## SOURCE DATA
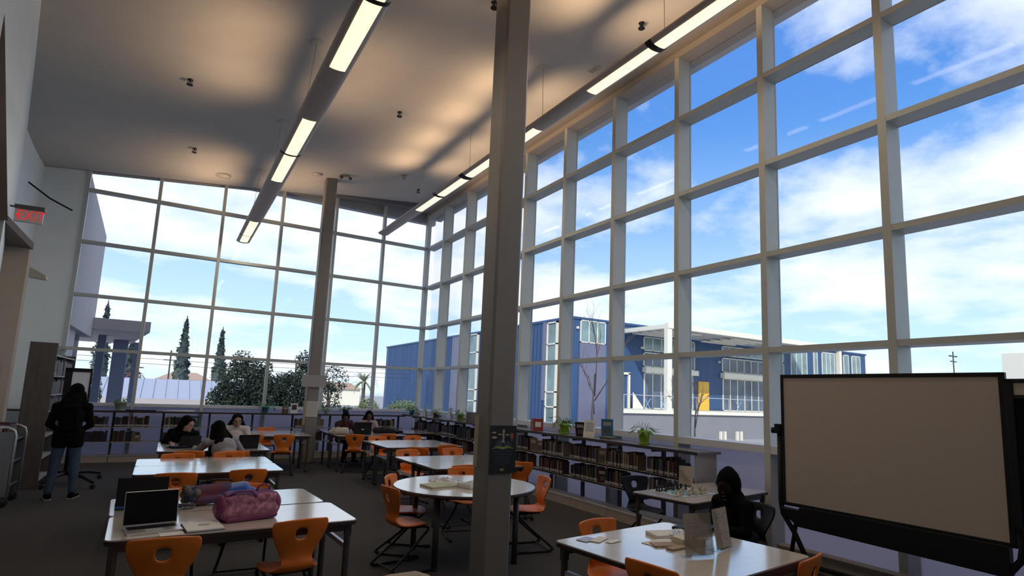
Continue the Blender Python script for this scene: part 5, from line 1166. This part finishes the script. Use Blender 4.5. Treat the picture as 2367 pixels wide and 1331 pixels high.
# ---- chess
t = thing('chessboard', 'pale roll-up chessboard with green squares on the small table', 'board game', (4.885, 4.575, 0.741), math.radians(4))
g = G(); g.box((-0.26,-0.235,0),(0.27,0.235,0.003)); g.build('mat', mat('chess_mat_pale', (0.44,0.50,0.52), 0.5), t)
M_csq = mat('chess_square_teal', (0.06,0.20,0.20), 0.5); 
for i in range(8):
    for j in range(8):
        if (i+j) % 2: g = G(); s_ = 0.052; g.box((-0.208+i*s_,-0.208+j*s_,0.003),(-0.208+(i+1)*s_,-0.208+(j+1)*s_,0.0034)); g.build('square', M_csq, t)
PROF = {'pawn': [(0.016,0),(0.016,0.006),(0.010,0.012),(0.006,0.030),(0.009,0.033),(0.006,0.036),(0.010,0.043),(0.010,0.049),(0.005,0.055),(0.001,0.056)],
 'rook': [(0.018,0),(0.018,0.008),(0.012,0.014),(0.009,0.038),(0.014,0.043),(0.014,0.056),(0.010,0.056),(0.009,0.050),(0.001,0.050)],
 'bishop': [(0.018,0),(0.018,0.008),(0.010,0.015),(0.007,0.045),(0.011,0.048),(0.007,0.051),(0.011,0.060),(0.008,0.070),(0.003,0.075),(0.004,0.078),(0.001,0.081)],
 'queen': [(0.019,0),(0.019,0.008),(0.012,0.016),(0.007,0.055),(0.012,0.059),(0.008,0.062),(0.013,0.078),(0.009,0.080),(0.004,0.084),(0.001,0.087)],
 'king': [(0.020,0),(0.020,0.009),(0.012,0.017),(0.008,0.060),(0.013,0.064),(0.009,0.067),(0.013,0.083),(0.006,0.087),(0.003,0.088),(0.003,0.098),(0.001,0.099)]}
M_cb = mat('chess_black', (0.010,0.010,0.012), 0.35); M_cw = mat('chess_ivory', (0.50,0.46,0.34), 0.35)
def piece(kind, x, y, m, label, group):
    g = G()
    if kind == 'knight':
        g.lathe([(0.018,0),(0.018,0.008),(0.012,0.014),(0.010,0.020)], n=12)
        g.prism([(-0.011,0.018),(0.012,0.018),(0.010,0.035),(0.004,0.042),(0.016,0.044),(0.017,0.050),(0.004,0.064),(-0.004,0.066),(-0.012,0.050)], 'y', -0.006, 0.006)
    else: g.lathe(PROF[kind], n=12)
    if kind == 'king': g.box((-0.006,-0.0015,0.091),(0.006,0.0015,0.095))
    o = g.build('chess_'+kind, m, smooth=(kind not in ('knight','rook')), loc=(x,y,0.7445)); o.scale = (1.1,1.1,1.1)
    tag(o, label, 'chess piece', group)
BP = [('pawn',4.655,4.735),('pawn',4.648,4.690),('pawn',4.700,4.702),('bishop',4.753,4.700),('king',4.845,4.754),('queen',4.921,4.776),('pawn',4.893,4.715),('bishop',5.000,4.772),('pawn',4.945,4.700),('rook',5.015,4.725),('pawn',5.065,4.700)]
for k, (kd, x, y) in enumerate(BP): piece(kd, x, y, M_cb, f'black chess {kd}, {ORD[k]} black piece from the left on the board', 'black chess pieces')
WP = [('rook',4.586,4.385),('pawn',4.654,4.400),('pawn',4.714,4.440),('knight',4.771,4.46),('pawn',4.794,4.401),('bishop',4.864,4.430),('king',4.924,4.466),('pawn',4.880,4.386),('bishop',4.965,4.421),('knight',5.045,4.470),('pawn',4.985,4.388),('rook',5.060,4.418)]
for k, (kd, x, y) in enumerate(WP): piece(kd, x, y, M_cw, f'ivory chess {kd}, {ORD[k]} ivory piece from the left on the board', 'ivory chess pieces')

# ---- upholstered chair back in the foreground
t = thing('armchair', 'beige upholstered chair back rising at the bottom edge of the photo', 'chair', (1.0, 2.78, 0), math.radians(-6))
M_uph = mat('beige_upholstery', (0.36,0.30,0.23), 0.9, noise=0.12, nscale=120, bump=0.2, bscale=400)
g = G(); g.box((-0.23,-0.55,0.36),(0.23,-0.05,0.46)); o = g.build('seat_cushion', M_uph, t); b = o.modifiers.new('b','BEVEL'); b.width = 0.04; b.segments = 4
g = G(); g.X = Matrix.Rotation(0.0,4,'X'); 
poly = [(-0.23,0.40),(0.23,0.40),(0.235,0.74),(0.205,0.815),(0.13,0.842),(0.0,0.838),(-0.13,0.815),(-0.21,0.775),(-0.235,0.70)]
g.prism(poly, 'y', -0.06, 0.04); o = g.build('backrest', M_uph, t); b = o.modifiers.new('b','BEVEL'); b.width = 0.022; b.segments = 4
for sx in (-0.19,0.19):
    for sy in (-0.5,-0.02): g = G(); g.tube([(sx,sy,0.38),(sx*1.06,sy,0.0)], [0.02,0.014], 8); g.build('leg', M_leg, t, True)

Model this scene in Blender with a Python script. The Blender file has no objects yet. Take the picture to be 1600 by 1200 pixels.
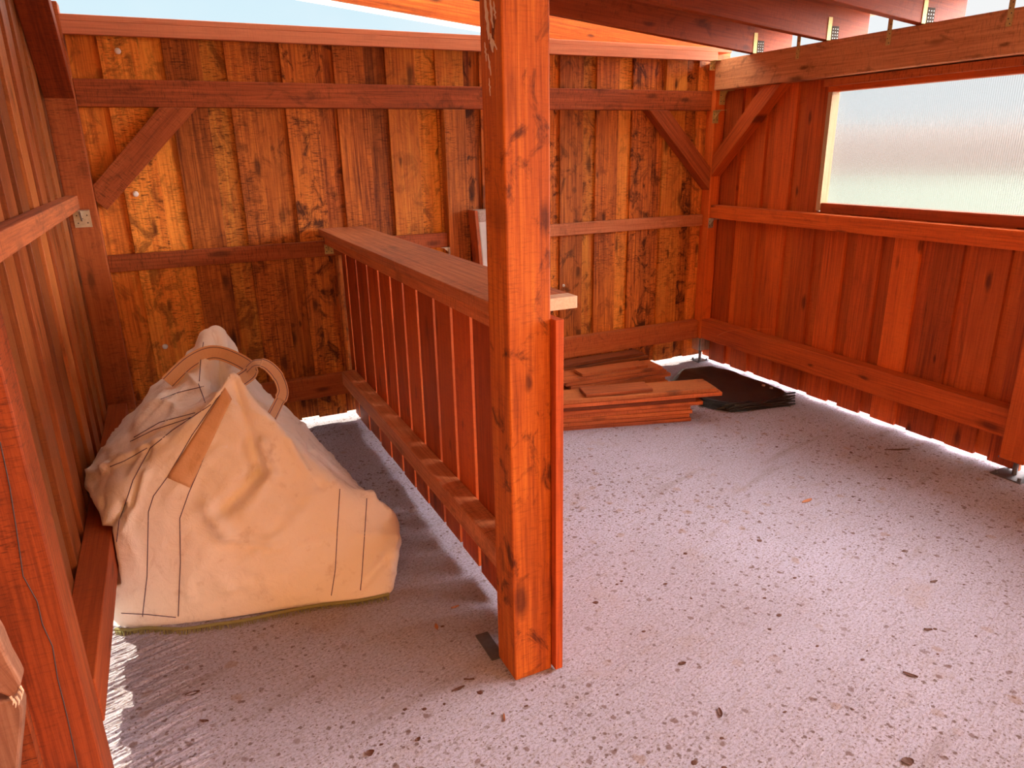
import bpy, bmesh, math, random
from mathutils import Vector, Matrix, noise
from mathutils.bvhtree import BVHTree
random.seed(7)
SC = bpy.context.scene
COL = SC.collection

# ------------------------------------------------------------------ camera
F_PX, YAW, PITCH, ROLL, CAM_Z = 1110.53, math.radians(25.2378), math.radians(18.104), math.radians(1.1608), 1.6
_f = Vector((math.sin(YAW) * math.cos(PITCH), math.cos(YAW) * math.cos(PITCH), -math.sin(PITCH)))
_r = Vector((math.cos(YAW), -math.sin(YAW), 0))
_d = _f.cross(_r)
CAM_R = math.cos(ROLL) * _r + math.sin(ROLL) * _d
CAM_D = -math.sin(ROLL) * _r + math.cos(ROLL) * _d
CAM_O = Vector((0, 0, CAM_Z))
cam = bpy.data.objects.new('camera', bpy.data.cameras.new('camera'))
COL.objects.link(cam)
cam.data.sensor_width = 36
cam.data.lens = F_PX / 1600 * 36
cam.data.clip_start = 0.02
cam.data.clip_end = 500
cam.matrix_world = Matrix(((CAM_R.x, -CAM_D.x, -_f.x, 0), (CAM_R.y, -CAM_D.y, -_f.y, 0), (CAM_R.z, -CAM_D.z, -_f.z, CAM_Z), (0, 0, 0, 1)))
SC.camera = cam

# ------------------------------------------------------------------ world, sun, exposure
SC.view_settings.view_transform = 'Standard'
SC.view_settings.look = 'None'
SC.view_settings.gamma = 1
SC.view_settings.use_curve_mapping = False
SC.view_settings.exposure = 0.0
world = bpy.data.worlds.new('sky')
SC.world = world
world.use_nodes = True
wn, wl = world.node_tree.nodes, world.node_tree.links
wn.clear()
w_out = wn.new('ShaderNodeOutputWorld')
w_bg = wn.new('ShaderNodeBackground')
w_tc = wn.new('ShaderNodeTexCoord')
w_sep = wn.new('ShaderNodeSeparateXYZ')
wl.new(w_tc.outputs['Generated'], w_sep.inputs[0])
w_ramp = wn.new('ShaderNodeValToRGB')                 # horizon haze to blue zenith
w_ramp.color_ramp.elements[0].position = 0.02
w_ramp.color_ramp.elements[0].color = (0.80, 0.92, 0.98, 1)
w_ramp.color_ramp.elements[1].position = 0.75
w_ramp.color_ramp.elements[1].color = (0.42, 0.66, 1.0, 1)
e = w_ramp.color_ramp.elements.new(0.25)
e.color = (0.62, 0.86, 0.97, 1)
wl.new(w_sep.outputs['Z'], w_ramp.inputs[0])
w_noise = wn.new('ShaderNodeTexNoise')                # thin cloud
w_noise.inputs['Scale'].default_value = 3.2
w_noise.inputs['Detail'].default_value = 6
wl.new(w_tc.outputs['Generated'], w_noise.inputs['Vector'])
w_cr = wn.new('ShaderNodeMapRange')
w_cr.inputs['From Min'].default_value = 0.48
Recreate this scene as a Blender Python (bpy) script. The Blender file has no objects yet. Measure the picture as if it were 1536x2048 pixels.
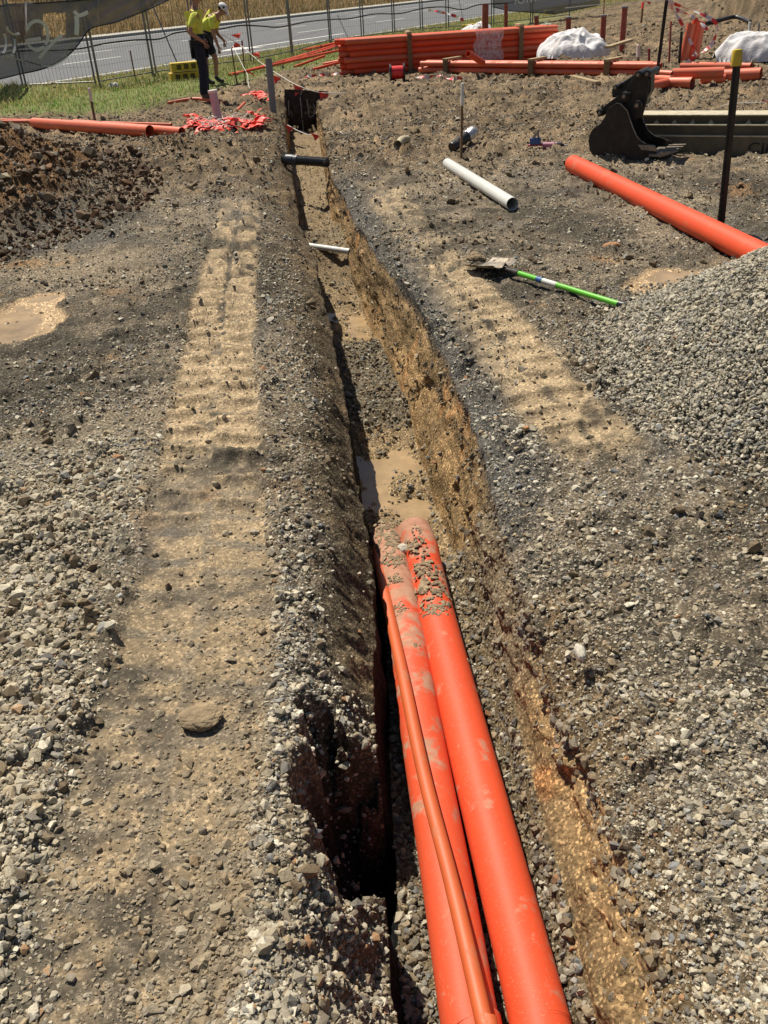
import bpy, bmesh, math, random
import numpy as np
from mathutils import Vector, Matrix
random.seed(7); RNG = np.random.default_rng(11)
scene = bpy.context.scene
COL = scene.collection
R = math.radians

# ------------------------------------------------------------------ camera
FPX, CH, TH, RO = 1800., 1.72, R(30.7), R(3.7)
FW = np.array([0, math.cos(TH), -math.sin(TH)]); U0 = np.array([0, math.sin(TH), math.cos(TH)]); R0 = np.array([1., 0, 0])
UP = math.cos(RO)*U0+math.sin(RO)*R0; RT = math.cos(RO)*R0-math.sin(RO)*U0
CAMP = np.array([0, 0, CH])
def ray(x, y): return FW+RT*(x-768)/FPX-UP*(y-1024)/FPX
def P(x, y, z=0.):
    d = ray(x, y); return CAMP+d*((z-CH)/d[2])
def PY(x, y, Y):
    d = ray(x, y); return CAMP+d*(Y/d[1])
cd = bpy.data.cameras.new('camera'); cam = bpy.data.objects.new('camera', cd); COL.objects.link(cam)
cd.sensor_fit = 'VERTICAL'; cd.sensor_height = 36; cd.sensor_width = 27; cd.lens = 36*FPX/2048
cd.clip_start = 0.05; cd.clip_end = 1500
M = Matrix(((RT[0], UP[0], -FW[0], 0), (RT[1], UP[1], -FW[1], 0), (RT[2], UP[2], -FW[2], CH), (0, 0, 0, 1)))
cam.matrix_world = M; scene.camera = cam

# ------------------------------------------------------------------ light
SUN_AZ = Vector((-0.56, 0.83)).normalized(); SUN_EL = R(59)
sd = bpy.data.lights.new('sun', 'SUN'); sun = bpy.data.objects.new('sun', sd); COL.objects.link(sun)
sd.energy = 5.0; sd.angle = R(0.53); sd.color = (1.0, 0.925, 0.79)
tosun = Vector((SUN_AZ.x*math.cos(SUN_EL), SUN_AZ.y*math.cos(SUN_EL), math.sin(SUN_EL)))
sun.rotation_euler = tosun.to_track_quat('Z', 'Y').to_euler()
w = bpy.data.worlds.new('World'); scene.world = w; w.use_nodes = True
nt = w.node_tree; nt.nodes.clear()
sky = nt.nodes.new('ShaderNodeTexSky'); sky.sky_type = 'NISHITA'; sky.sun_disc = False
sky.sun_elevation = SUN_EL; sky.sun_rotation = math.atan2(SUN_AZ.x, SUN_AZ.y)
bg = nt.nodes.new('ShaderNodeBackground'); bg.inputs[1].default_value = 0.050
wo = nt.nodes.new('ShaderNodeOutputWorld')
nt.links.new(sky.outputs[0], bg.inputs[0]); nt.links.new(bg.outputs[0], wo.inputs[0])
scene.view_settings.view_transform = 'Standard'; scene.view_settings.look = 'None'
scene.view_settings.exposure = 0.36; scene.view_settings.gamma = 1
scene.render.engine = 'CYCLES'
try: scene.cycles.max_bounces = 6; scene.cycles.transparent_max_bounces = 24
except Exception: pass

# ------------------------------------------------------------------ noise
_TAB = np.random.default_rng(5).random(512*512).astype(np.float32)
def vn(x, y, s=0):
    x = np.asarray(x, float); y = np.asarray(y, float)
    ix = np.floor(x); iy = np.floor(y); fx = x-ix; fy = y-iy
    ix = ix.astype(np.int32); iy = iy.astype(np.int32)
    fx = fx*fx*(3-2*fx); fy = fy*fy*(3-2*fy)
    x0 = (ix+s*37) & 511; x1 = (x0+1) & 511; y0 = ((iy+s*91) & 511)*512; y1 = (y0+512) & 262143
    a = _TAB[x0+y0]; b = _TAB[x1+y0]; c = _TAB[x0+y1]; d = _TAB[x1+y1]
    return (a+(b-a)*fx)*(1-fy)+(c+(d-c)*fx)*fy
def fbm(x, y, f, o=4, s=0, g=.55):
    x = np.asarray(x, float); y = np.asarray(y, float)
    v = 0; a = 1; t = 0
    for k in range(o):
        v = v+a*vn(x*f+y*.13*f+k*17.3, y*f-x*.13*f+k*9.1, s+k); t += a; a *= g; f *= 2.03
    return v/t*2-1
def ss(a, b, x):
    t = np.clip((x-a)/(b-a), 0, 1); return t*t*(3-2*t)
def lumps(x, y, f, s=0):
    return 1-np.abs(fbm(x, y, f, 3, s))*2.2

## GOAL
In the listing above, find the line containing "Model this scene" and the line containing "SC.camera = cam", then write out both of them and every line between, exactly, with no pictures.

## FULL OUTPUT
Model this scene in Blender with a Python script. The Blender file has no objects yet. Take the picture to be 1600 by 1200 pixels.
import bpy, bmesh, math, random
from mathutils import Vector, Matrix, noise
from mathutils.bvhtree import BVHTree
random.seed(7)
SC = bpy.context.scene
COL = SC.collection

# ------------------------------------------------------------------ camera
F_PX, YAW, PITCH, ROLL, CAM_Z = 1110.53, math.radians(25.2378), math.radians(18.104), math.radians(1.1608), 1.6
_f = Vector((math.sin(YAW) * math.cos(PITCH), math.cos(YAW) * math.cos(PITCH), -math.sin(PITCH)))
_r = Vector((math.cos(YAW), -math.sin(YAW), 0))
_d = _f.cross(_r)
CAM_R = math.cos(ROLL) * _r + math.sin(ROLL) * _d
CAM_D = -math.sin(ROLL) * _r + math.cos(ROLL) * _d
CAM_O = Vector((0, 0, CAM_Z))
cam = bpy.data.objects.new('camera', bpy.data.cameras.new('camera'))
COL.objects.link(cam)
cam.data.sensor_width = 36
cam.data.lens = F_PX / 1600 * 36
cam.data.clip_start = 0.02
cam.data.clip_end = 500
cam.matrix_world = Matrix(((CAM_R.x, -CAM_D.x, -_f.x, 0), (CAM_R.y, -CAM_D.y, -_f.y, 0), (CAM_R.z, -CAM_D.z, -_f.z, CAM_Z), (0, 0, 0, 1)))
SC.camera = cam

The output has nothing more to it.